WELLINGTON, KOMPAS.com - Perdana Menteri Selandia Baru Jacinda Ardern, Senin (25/3/2019) memerintahkan sebuah penyelidikan independen terkait aksi teror di Christchurch pada 15 Maret lalu.
Penyelidikan ini digelar untuk mengetahui kemungkinan polisi dan dinas intelijen sebenarnya bisa mencegah tragedi yang menewaskan 50 orang itu.
Ardern mengatakan, sebuah komisi kerajaan, proses investigasi paling kuat dalam undang-undang Selandia Baru, diperlukan untuk mengetahui mengapa seorang pria bersenjata bisa membunuh 50 orang.
Baca juga: Selandia Baru Butuh 3 Hari Larang Senapan Serbu, Bagaimana AS?
"Amat penting agar semua fakta diungkap untuk memahami bagaimana aksi terorisme ini bisa terjadi dan bagaimana kita bisa menghentikannya," ujar Ardern.
Dinas intelijen Selandia Baru menghadapi kritik tajam pasca-tragedi itu karena dianggap terlalu berkonsentrasi terhadap ancaman ekstremisme Islam.
Namun, yang terjadi justru sebaliknya seluruh korban adalah umat Muslim dan pembantaian itu dilakukan seorang penganut supremasi kulit putih yang meyakini adanya rencana kelompok ekstremis Islam untuk menginvasi negara Barat.
"Satu pertanyaan yang harus dijawab adalah apakah seharusnya kita mengetahui lebih banyak lagi," kata Ardern.
"Selandia Baru bukan negara yang mengawasi ketat rakyatnya tetapi sejumlah pertanyaan harus dijawab," tambah dia.

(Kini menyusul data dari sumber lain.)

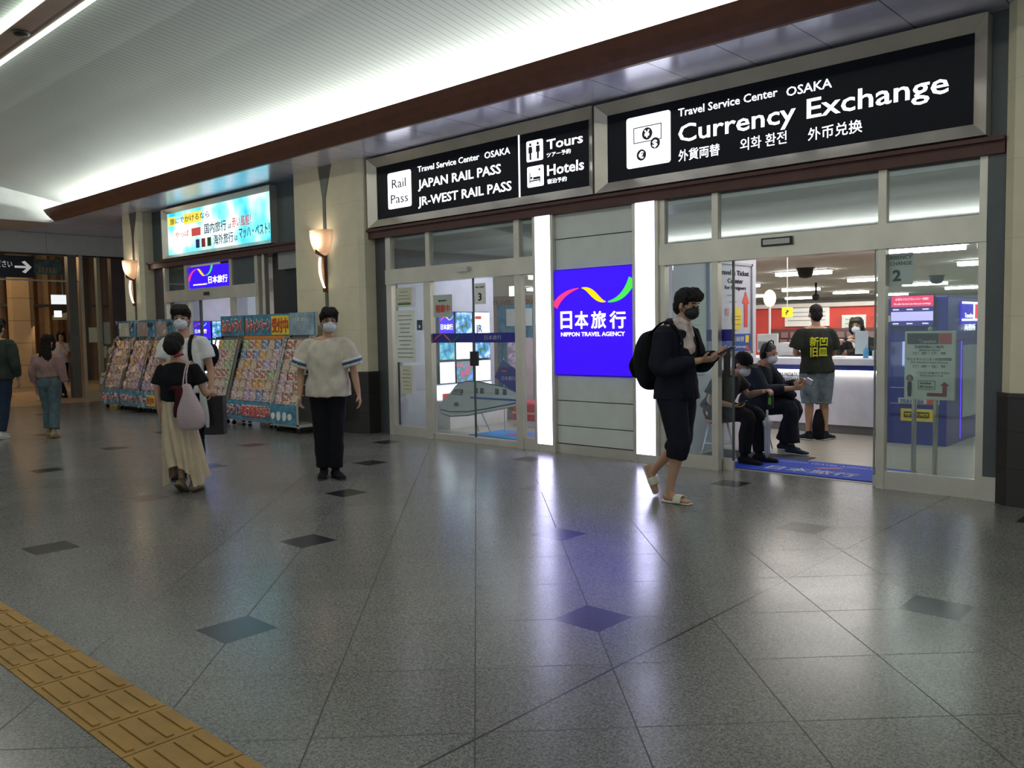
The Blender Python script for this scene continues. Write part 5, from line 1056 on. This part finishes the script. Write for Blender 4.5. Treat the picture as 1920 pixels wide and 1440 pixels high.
    if top:
        e = B(); lo = top.get('loose', .018) * s; hem = top.get('hem', .03); ng = top.get('neck', .10)
        sh_h = [hip + (hip - waist).normalized() * hem * s, hip.lerp(waist, .3), waist, chest, neck - (neck - chest) * (.22), neck - (neck - chest) * ng]
        if top.get('short'): sh_h = [hip.lerp(waist, .25)] + sh_h[2:]; RR = [(.145 * s * width + lo, .115 * s + lo)]
        else: RR = [(.162 * s * width + lo * 1.4, .125 * s + lo * 1.3), (.158 * s * width + lo * 1.3, .12 * s + lo * 1.2)]
        RR += [(.138 * s * width + lo * 1.2, .105 * s + lo * 1.2), (.165 * s * width + lo, .118 * s + lo), (.125 * s * width + lo * .8, .085 * s + lo * .6), (.072 * s, .068 * s)]
        sweep(e, sh_h, RR, side, n=18, round_ends=False)
        sweep(e, [sh[0], neck - V((0, 0, .055)), sh[1]], [.050 * s + lo * .3, .056 * s + lo * .3, .050 * s + lo * .3], (0, 0, 1))
        for k in (0, 1):
            fr = top.get('sleeve', .5)   # 0..1 upper arm, 1..2 forearm
            if fr <= 1: end = sh[k].lerp(el[k], fr); PP = [sh[k], sh[k].lerp(end, .5), end]; QQ = [.050 * s + lo * .45, .054 * s + lo * .9, top.get('cuff', .055) * s + lo * 1.1]
            else: end = el[k].lerp(wr[k], fr - 1); PP = [sh[k], sh[k].lerp(el[k], .5), el[k], el[k].lerp(end, .5), end]; QQ = [.058 * s + lo * .6, .054 * s + lo * .8, .046 * s + lo * .8, .042 * s + lo * .7, top.get('cuff', .032) * s + lo * .5]
            sweep(e, PP, QQ, side, round_ends=False)
        if top.get('extra'): top['extra'](e)
        blob(e, top.get('name', 'shirt'), top['m'], body, .010, 3, top.get('fold', .008), (14, 14, 8))
        if top.get('hood'): e = B(); sweep(e, [neck + side * .09 * s - f * .02, neck - f * .09 * s + V((0, 0, -.01)), neck - side * .09 * s - f * .02], [.035 * s, .05 * s, .035 * s], (0, 0, 1)); blob(e, 'hood', top['m'], body, .011, 2, .006)
    if shoes:
        for k in (0, 1):
            fd, sd, up = foot_axes(J['toe'][k]); A = an[k]; q = lambda a, c, z=0: A + (fd * a + sd * c + up * z) * s
            if shoes['type'] == 'slide':
                e = B(); sweep(e, [q(-.06, 0, -.083), q(.06, 0, -.083), q(.19, 0, -.083)], [(.036 * s, .011 * s), (.044 * s, .010 * s), (.042 * s, .009 * s)], sd); o = blob(e, 'slide_sandal', shoes['m'], body, .006, 2)
                e = B(); sweep(e, [q(.09, -.048, -.075), q(.09, -.035, -.035), q(.09, 0, -.022), q(.09, .035, -.035), q(.09, .048, -.075)], [(.038 * s, .007 * s)] * 5, fd); blob(e, 'strap', shoes['m'], o, .006, 1)
            else:
                e = B(); sweep(e, [q(-.045, 0, -.048), q(.02, 0, -.045), q(.12, 0, -.060), q(.19, 0, -.066)], [(.040 * s, .036 * s), (.042 * s, .042 * s), (.048 * s, .028 * s), (.038 * s, .018 * s)], sd); sweep(e, [q(-.005, 0, .0), q(.0, 0, -.05)], [(.042 * s, .045 * s), (.042 * s, .05 * s)], sd, sub=2)
                o = blob(e, 'shoe', shoes['m'], body, .008, 2)
                e = B(); sweep(e, [q(-.06, 0, -.080), q(.05, 0, -.080), q(.20, 0, -.080)], [(.036 * s, .011 * s), (.047 * s, .011 * s), (.038 * s, .011 * s)], sd); blob(e, 'sole', shoes.get('sole', shoes['m']), o, .006, 1)
    return body, H, ax
def cloth(n, c, **k): return mat(n, c, k.pop('rough', .85), var=k.pop('var', .1), scale=12, bump=.15, bscale=250, spec=.2)
NAVY = cloth('navy_fabric', (.010, .011, .020)); BLK = cloth('black_fabric', (.008, .008, .010)); TEE = cloth('beige_cotton', (.56, .51, .42)); WTEE = cloth('white_cotton', (.68, .68, .66))
MASKW = mat('mask_white', (.62, .64, .68), .7); MASKB = mat('mask_black', (.012, .012, .014), .7)

# --- the man walking past on the right, phone in hand
R0 = (-3.83, 6.21, 0)
p, H, ax = person('man in a black hoodie and black mask walking right while holding a phone', R0, 0,
    dict(hip=(-.03, 0, .98), chest=(-.03, 0, 1.30), neck=(.0, 0, 1.50), head=(.075, 0, 1.655), sh=[(-.02, .18, 1.44), (-.04, -.19, 1.44)], el=[(.06, .24, 1.16), (-.03, -.25, 1.14)], wr=[(.30, .09, 1.25), (.26, -.09, 1.21)],
         kn=[(-.05, .09, .50), (.05, -.09, .52)], an=[(-.31, .09, .235), (-.045, -.09, .095)], toe=[(.42, 0, -.9), (1, 0, 0)]),
    s=1.04, face=(1, -.03, -.22), hair='short', mask=MASKB, bottom=dict(m=NAVY, to=.32, loose=.03, hem=.055, name='cropped_trousers'),
    inner=dict(m=mat('red_white_print', (.55, .45, .42), .8, var=.5, scale=14), off=(.028, 0, .03)),
    top=dict(m=NAVY, sleeve=1.85, loose=.035, hem=.10, neck=.22, name='hoodie', hood=True, fold=.014, extra=lambda e: sweep(e, [(.05, -.10, 1.2), (.10, -.11, 1.0), (.15, -.10, .90)], [(.06, .03), (.09, .03), (.06, .02)], (1, 0, 0))),
    shoes=dict(type='slide', m=mat('cream_rubber', (.62, .60, .46), .5)), hands=({'d': (1, -.35, .12), 'pn': (-.1, -.6, .8), 'th': (.2, -.3, 1), 'curl': .5}, {'d': (1, .25, .1), 'pn': (0, .5, .85), 'th': (.2, .3, 1), 'curl': .45}))
b = B().box(-.075, .075, -.036, .036, -.005, .005); o = b.obj('smartphone', BLACK, bevel=.003); o.location = (-3.83 + .44, 6.20, 1.285); o.rotation_euler = (0, -.45, .1); tag(o, 'dark smartphone held by the man walking past on the right', 'phone')
b = B(); sweep(b, [(-.29, 0, 1.02), (-.31, 0, 1.18), (-.27, 0, 1.36), (-.20, 0, 1.44)], [(.15, .085), (.165, .125), (.15, .10), (.10, .04)], (0, 1, 0))
bp = blob(b, 'backpack', BLK, None, .011, 4, .010, loc=R0); tag(bp, 'black backpack worn by the man walking past on the right', 'backpack')
for k in (-1, 1): e = B(); sweep(e, [(-.22, k * .12, 1.42), (-.05, k * .13, 1.53), (.10, k * .13, 1.40), (.08, k * .16, 1.20), (-.18, k * .15, 1.05)], [(.025, .006)] * 5, (0, 1, 0)); blob(e, 'strap', BLK, bp, .007, 1)
e = B(); sweep(e, [(-.40, 0, 1.06), (-.43, 0, 1.16), (-.38, 0, 1.26)], [(.11, .02), (.12, .03), (.10, .02)], (0, 1, 0)); blob(e, 'front_pocket', BLK, bp, .009, 2)

# --- the man in the beige T-shirt
R1 = (-7.28, 5.06, 0)
p, H, ax = person('man in a loose beige striped-sleeve t-shirt and white mask walking toward the viewer', R1, VIEWROT,
    dict(hip=(.02, 0, .93), chest=(.02, 0, 1.24), neck=(.03, 0, 1.43), head=(.045, -.02, 1.59), sh=[(-.175, .03, 1.37), (.215, -.03, 1.37)], el=[(-.265, .04, 1.10), (.285, -.02, 1.11)], wr=[(-.265, -.02, .86), (.335, -.05, .86)],
         kn=[(-.06, -.01, .50), (.09, -.03, .50)], an=[(-.055, .02, .09), (.075, -.02, .09)], toe=[(.05, -1, 0), (.55, -.85, 0)], hipside=(1, 0, 0)),
    s=1.0, face=(.38, -.92, -.03), hair='short', mask=MASKW, glasses=True, bottom=dict(m=BLK, to=.96, loose=.022, hem=.055),
    top=dict(m=TEE, sleeve=.86, loose=.055, hem=.09, cuff=.05, fold=.016, neck=.14), shoes=dict(type='shoe', m=BLK, sole=BLACK), hands=({'th': (.3, -1, 0), 'pn': (1, 0, 0)}, {'th': (-.2, -1, 0), 'pn': (-1, 0, 0)}))
for k, (a, c) in enumerate((((-.175, .03, 1.37), (-.265, .04, 1.10)), ((.215, -.03, 1.37), (.285, -.02, 1.11)))):
    a, c = V(a), V(c)
    for f0, f1, m, rr in ((.58, .86, WTEE, .121), (.66, .76, mat('stripe_blue', (.04, .10, .17), .8), .124)):
        e = B(); sweep(e, [a.lerp(c, f0), a.lerp(c, f1)], [rr - .004, rr - .008], (1, 0, 0), round_ends=False); e.obj('sleeve_band', m, p, True)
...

Dia melanjutkan, rincian soal komisi penyelidikan ini sedang diselesaikan. Nantinya, komisi itu akan memberikan laporan yang komprehensif pada waktunya.
Di sisi lain, Ardern menepis kemungkinan memberlakukan kembali hukuman mati demi memberikan hukuman maksimal untuk Brenton Tarrant (28) teroris penyerang dua masjid di Christchurch.